I'm hunger-starved and done—just enough heart
Left in me for lathering her; and you
Push in, you with your belly crammed and good:
It's low! Stand off and be an Englishman.
Torn out of the context, the irony of this seems to miss fire, to be nothing more than bad taste, but read in its place in the play, it is part of the tense whirl of it all, and dramatically true, what would come to the lips of such a waster. Police, pursuing the tramp for rick-burning, now come in and drag him off to jail, his mate going with him, as much out of kindness to the joiner to take herself off his hands as out of her habit of following her master.
The End of the World is an orgy. It uncovers as much ugliness in English country life as the novels of T. F. Powys, but you are in better company during the operation. Abercrombie does not rejoice in human weakness and misfortune as does Powys.
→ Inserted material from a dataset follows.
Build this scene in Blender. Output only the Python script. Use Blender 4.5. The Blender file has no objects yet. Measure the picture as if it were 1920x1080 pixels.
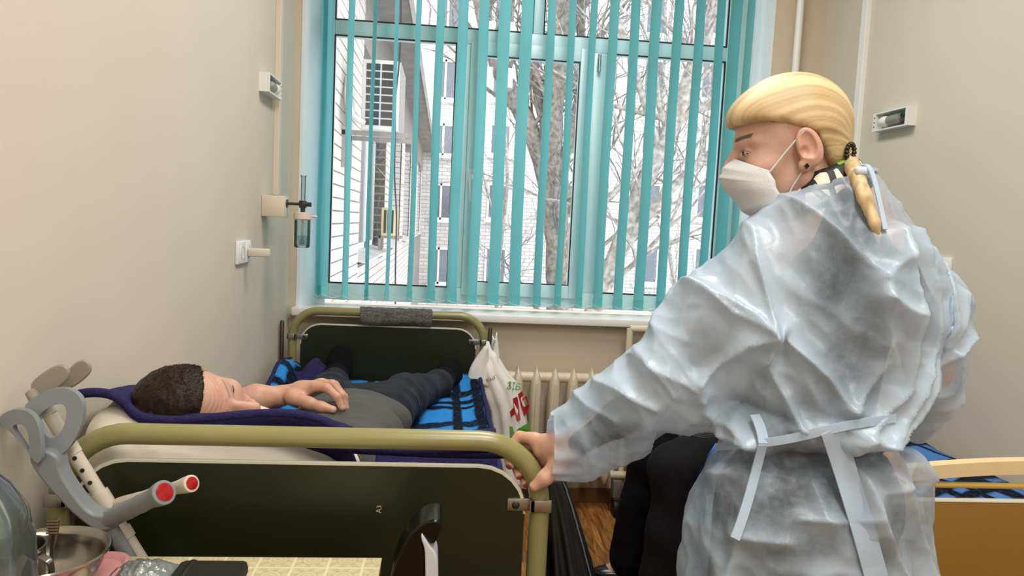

Phoenix is a tragicomedy of a king's house in northern Greece in the time before the Trojan War. It laughs grimly at the conventionalities. Rhodope, the young courtesan who makes all the trouble, is a new character, a creation, a girl so free of morals that she gives no more offense than would an animal. You remember her as you remember the charcoal-burner and his daughter in The Adder; the joiner and the tramp-woman in The Staircase; the sinister Luther of The Deserter; and Deborah, who suffers through so many years. It is the people of Abercrombie, indeed, that you remember longest, and certain scenes in his plays, like the father holding his girl's arm for the snake to bite, and not passages from the poetry, either of lyric loveliness or “readings of life.”